Дэйву сорок два. Водить не так уж сложно.
Затем мы думали пожарить что-нибудь на воке, пока я не возмутилась: «И сиденье унитаза не опускаешь!»
После этого мы решили заказать еду на дом. Дэйв достал ноутбук и стал изучать доступные варианты. Мы выбирали, в каком ресторане сделать заказ, но тут я вклинилась с вопросом: «Почему спортзал забросил? — спросила я. — До инфаркта себя доведешь».
Я любительница толстячков, из-за чего живу с вечной уловкой-22: предпочитаю такое телосложение, которое может навредить и сократить жизнь его владельцу. Постоянно разрываюсь между тем, скормить ли мужу тарелку сала или отправить его на марафон.
«У тебя клубная карта уже несколько месяцев пылится», — добавила я.
Дэйв конфликтов избегает. Когда я завожу взрывоопасный разговор, он двусмысленно кивает или переводит тему. «Китайская, средиземноморская, тайская», — читал он с экрана, не замечая моих претензий.
«Я не могу спорить сама с собой, — сказала я. — Ты должен обозначить свою позицию».
«Вьетнамская? — сказал Дэйв. — Ты же любишь фо».
В этот момент я хотела фо меньше всего на свете, но он продолжал смотреть на меня так, будто я могла бы каким-то образом все-таки захотеть фо. Как после четырех лет брака он мог смотреть на такое лицо, перекошенное таким образом, и думать, что оно означает: «Да, хочу фо»? Помолчав несколько секунд с грозным видом, я сказала: «Ты даже не понимаешь меня!»

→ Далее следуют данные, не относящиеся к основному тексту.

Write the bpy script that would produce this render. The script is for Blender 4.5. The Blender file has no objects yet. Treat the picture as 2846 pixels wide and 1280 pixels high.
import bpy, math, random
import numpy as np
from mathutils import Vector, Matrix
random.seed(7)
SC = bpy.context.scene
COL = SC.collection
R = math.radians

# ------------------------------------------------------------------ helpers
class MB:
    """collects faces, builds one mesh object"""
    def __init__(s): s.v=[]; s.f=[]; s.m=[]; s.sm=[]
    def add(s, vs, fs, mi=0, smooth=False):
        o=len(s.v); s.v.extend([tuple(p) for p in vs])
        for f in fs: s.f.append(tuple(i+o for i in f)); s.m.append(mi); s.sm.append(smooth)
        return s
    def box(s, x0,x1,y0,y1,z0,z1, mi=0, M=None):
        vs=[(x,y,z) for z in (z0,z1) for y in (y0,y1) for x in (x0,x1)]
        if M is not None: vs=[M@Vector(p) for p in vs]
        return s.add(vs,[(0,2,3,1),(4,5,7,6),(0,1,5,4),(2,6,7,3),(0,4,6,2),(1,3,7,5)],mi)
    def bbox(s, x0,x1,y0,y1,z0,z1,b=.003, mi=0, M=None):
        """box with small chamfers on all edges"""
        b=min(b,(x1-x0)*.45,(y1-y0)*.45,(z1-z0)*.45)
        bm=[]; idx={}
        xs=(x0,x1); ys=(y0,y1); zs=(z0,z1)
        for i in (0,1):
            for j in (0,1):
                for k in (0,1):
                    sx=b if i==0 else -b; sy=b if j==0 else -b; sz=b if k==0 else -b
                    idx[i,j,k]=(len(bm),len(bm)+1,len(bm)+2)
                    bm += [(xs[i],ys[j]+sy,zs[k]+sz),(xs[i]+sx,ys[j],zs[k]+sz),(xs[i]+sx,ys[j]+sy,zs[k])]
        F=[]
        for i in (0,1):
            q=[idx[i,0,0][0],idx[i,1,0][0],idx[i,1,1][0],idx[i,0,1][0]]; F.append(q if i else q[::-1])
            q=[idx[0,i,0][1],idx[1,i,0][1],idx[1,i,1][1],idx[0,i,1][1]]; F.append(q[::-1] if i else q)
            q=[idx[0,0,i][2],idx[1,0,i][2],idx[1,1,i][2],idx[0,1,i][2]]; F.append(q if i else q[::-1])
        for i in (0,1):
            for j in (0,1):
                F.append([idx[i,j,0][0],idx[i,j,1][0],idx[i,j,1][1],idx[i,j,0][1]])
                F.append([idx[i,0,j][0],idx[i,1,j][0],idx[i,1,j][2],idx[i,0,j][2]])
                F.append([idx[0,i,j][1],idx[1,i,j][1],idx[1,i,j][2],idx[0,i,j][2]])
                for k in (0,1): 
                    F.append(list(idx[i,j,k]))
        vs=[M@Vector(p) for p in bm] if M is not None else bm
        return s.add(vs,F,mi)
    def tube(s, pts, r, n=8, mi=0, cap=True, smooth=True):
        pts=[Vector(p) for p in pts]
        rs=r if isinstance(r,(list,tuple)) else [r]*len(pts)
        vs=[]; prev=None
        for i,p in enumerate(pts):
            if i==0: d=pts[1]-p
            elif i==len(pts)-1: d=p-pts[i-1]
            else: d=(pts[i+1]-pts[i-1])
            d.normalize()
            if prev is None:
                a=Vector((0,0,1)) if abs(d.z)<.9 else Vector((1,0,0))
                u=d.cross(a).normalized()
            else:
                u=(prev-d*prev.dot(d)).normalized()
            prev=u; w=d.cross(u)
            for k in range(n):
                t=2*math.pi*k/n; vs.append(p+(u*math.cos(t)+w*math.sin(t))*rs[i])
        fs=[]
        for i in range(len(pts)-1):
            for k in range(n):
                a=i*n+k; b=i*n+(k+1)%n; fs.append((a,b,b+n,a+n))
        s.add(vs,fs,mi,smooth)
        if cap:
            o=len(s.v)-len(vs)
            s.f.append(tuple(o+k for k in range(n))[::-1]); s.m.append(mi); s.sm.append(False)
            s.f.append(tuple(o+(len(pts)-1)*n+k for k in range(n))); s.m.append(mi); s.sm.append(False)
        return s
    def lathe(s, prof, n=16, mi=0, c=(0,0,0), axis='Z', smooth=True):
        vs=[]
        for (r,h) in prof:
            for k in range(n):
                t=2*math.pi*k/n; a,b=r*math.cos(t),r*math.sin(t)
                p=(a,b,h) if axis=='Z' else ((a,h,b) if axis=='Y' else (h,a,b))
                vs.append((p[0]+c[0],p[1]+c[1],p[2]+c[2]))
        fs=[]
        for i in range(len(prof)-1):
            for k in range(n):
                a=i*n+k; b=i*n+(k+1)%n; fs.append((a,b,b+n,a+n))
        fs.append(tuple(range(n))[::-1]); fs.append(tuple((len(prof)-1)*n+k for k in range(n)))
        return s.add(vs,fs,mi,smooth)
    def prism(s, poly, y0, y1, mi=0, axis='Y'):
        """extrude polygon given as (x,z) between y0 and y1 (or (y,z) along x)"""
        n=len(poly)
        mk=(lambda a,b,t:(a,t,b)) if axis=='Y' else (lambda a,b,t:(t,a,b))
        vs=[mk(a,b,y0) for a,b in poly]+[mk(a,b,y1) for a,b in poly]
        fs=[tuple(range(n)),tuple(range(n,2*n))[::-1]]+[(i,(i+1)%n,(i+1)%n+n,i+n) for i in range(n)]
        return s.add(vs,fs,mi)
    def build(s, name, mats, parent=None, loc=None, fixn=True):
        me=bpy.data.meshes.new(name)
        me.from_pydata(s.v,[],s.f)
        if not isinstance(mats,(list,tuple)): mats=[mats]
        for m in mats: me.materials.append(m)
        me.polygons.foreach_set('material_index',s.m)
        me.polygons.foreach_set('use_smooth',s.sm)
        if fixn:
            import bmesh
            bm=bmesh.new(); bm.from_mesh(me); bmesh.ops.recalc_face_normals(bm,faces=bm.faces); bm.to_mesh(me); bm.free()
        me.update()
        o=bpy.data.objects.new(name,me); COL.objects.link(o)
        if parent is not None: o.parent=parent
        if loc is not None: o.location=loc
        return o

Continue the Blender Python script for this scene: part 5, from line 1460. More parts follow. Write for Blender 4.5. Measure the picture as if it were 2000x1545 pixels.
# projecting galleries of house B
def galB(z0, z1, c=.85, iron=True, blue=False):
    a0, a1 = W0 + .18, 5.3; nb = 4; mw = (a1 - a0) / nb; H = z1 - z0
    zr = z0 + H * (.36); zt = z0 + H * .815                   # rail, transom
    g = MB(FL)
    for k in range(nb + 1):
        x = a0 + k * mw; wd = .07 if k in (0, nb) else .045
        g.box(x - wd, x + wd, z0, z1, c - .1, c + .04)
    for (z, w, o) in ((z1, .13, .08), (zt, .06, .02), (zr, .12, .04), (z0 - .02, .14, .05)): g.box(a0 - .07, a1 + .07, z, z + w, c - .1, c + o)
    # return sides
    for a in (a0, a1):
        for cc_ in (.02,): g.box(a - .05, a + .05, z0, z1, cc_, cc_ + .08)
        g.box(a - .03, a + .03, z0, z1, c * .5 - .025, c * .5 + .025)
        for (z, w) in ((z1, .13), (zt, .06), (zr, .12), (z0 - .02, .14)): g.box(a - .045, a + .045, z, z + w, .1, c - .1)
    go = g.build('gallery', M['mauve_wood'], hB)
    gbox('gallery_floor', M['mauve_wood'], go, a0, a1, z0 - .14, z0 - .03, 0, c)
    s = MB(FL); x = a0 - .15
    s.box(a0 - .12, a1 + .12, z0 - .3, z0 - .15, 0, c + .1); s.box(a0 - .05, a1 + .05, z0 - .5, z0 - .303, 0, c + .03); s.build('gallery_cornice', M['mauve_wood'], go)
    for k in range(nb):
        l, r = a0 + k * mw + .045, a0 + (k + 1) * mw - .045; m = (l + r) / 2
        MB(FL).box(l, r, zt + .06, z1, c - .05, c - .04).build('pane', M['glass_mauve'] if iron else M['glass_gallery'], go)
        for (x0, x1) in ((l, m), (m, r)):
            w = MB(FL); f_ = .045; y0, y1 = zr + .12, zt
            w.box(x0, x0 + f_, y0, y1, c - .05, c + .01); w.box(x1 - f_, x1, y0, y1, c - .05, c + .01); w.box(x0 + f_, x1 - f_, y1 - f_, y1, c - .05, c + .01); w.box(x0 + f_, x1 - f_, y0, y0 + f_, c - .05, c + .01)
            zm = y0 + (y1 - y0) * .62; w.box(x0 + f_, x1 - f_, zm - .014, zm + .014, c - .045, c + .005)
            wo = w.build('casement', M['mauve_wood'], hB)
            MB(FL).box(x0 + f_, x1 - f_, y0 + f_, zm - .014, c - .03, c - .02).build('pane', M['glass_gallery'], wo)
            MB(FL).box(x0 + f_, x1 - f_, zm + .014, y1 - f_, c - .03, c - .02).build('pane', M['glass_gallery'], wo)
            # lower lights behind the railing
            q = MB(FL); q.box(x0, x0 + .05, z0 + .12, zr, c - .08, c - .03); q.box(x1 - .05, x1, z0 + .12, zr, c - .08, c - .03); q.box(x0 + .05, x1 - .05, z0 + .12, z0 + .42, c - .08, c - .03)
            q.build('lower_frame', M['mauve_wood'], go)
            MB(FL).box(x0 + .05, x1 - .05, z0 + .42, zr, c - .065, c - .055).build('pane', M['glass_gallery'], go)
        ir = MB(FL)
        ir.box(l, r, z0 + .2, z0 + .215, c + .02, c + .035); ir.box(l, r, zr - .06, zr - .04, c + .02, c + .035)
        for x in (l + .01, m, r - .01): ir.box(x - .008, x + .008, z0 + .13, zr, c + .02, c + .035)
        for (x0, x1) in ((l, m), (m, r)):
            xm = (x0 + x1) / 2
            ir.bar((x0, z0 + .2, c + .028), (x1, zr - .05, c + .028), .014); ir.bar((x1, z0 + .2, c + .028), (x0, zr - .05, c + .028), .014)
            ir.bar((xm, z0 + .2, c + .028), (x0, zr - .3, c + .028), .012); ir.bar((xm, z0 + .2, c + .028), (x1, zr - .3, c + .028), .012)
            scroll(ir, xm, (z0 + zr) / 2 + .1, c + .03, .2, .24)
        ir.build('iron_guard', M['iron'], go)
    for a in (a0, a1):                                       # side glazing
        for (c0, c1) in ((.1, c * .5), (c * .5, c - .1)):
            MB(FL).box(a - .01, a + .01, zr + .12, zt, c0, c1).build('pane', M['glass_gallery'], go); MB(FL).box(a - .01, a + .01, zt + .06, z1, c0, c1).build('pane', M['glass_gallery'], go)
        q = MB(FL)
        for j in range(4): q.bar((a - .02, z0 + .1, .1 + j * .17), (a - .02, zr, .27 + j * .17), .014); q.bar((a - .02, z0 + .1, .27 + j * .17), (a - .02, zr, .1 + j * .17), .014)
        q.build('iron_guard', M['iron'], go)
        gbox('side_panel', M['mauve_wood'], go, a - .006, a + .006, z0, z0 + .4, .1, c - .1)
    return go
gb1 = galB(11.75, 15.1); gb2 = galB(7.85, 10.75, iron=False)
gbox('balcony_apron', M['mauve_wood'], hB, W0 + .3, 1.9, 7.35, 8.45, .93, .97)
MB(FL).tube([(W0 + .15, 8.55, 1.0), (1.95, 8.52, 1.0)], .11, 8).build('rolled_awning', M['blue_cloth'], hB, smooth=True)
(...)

Дэйв сидел в замешательстве, рука замерла на мышке. Он выглядел уязвленным и несколько огорченным. «Я не понимаю, — сказал он. — Зачем ты срешь мне в душу?»
У меня не нашлось хорошего ответа на этот вопрос: тогда насрать ему в душу казалось неплохой идеей. Я чувствовала в груди тугой клубок слов и всякого вздора, который вдруг ни с того ни с сего начал распутываться.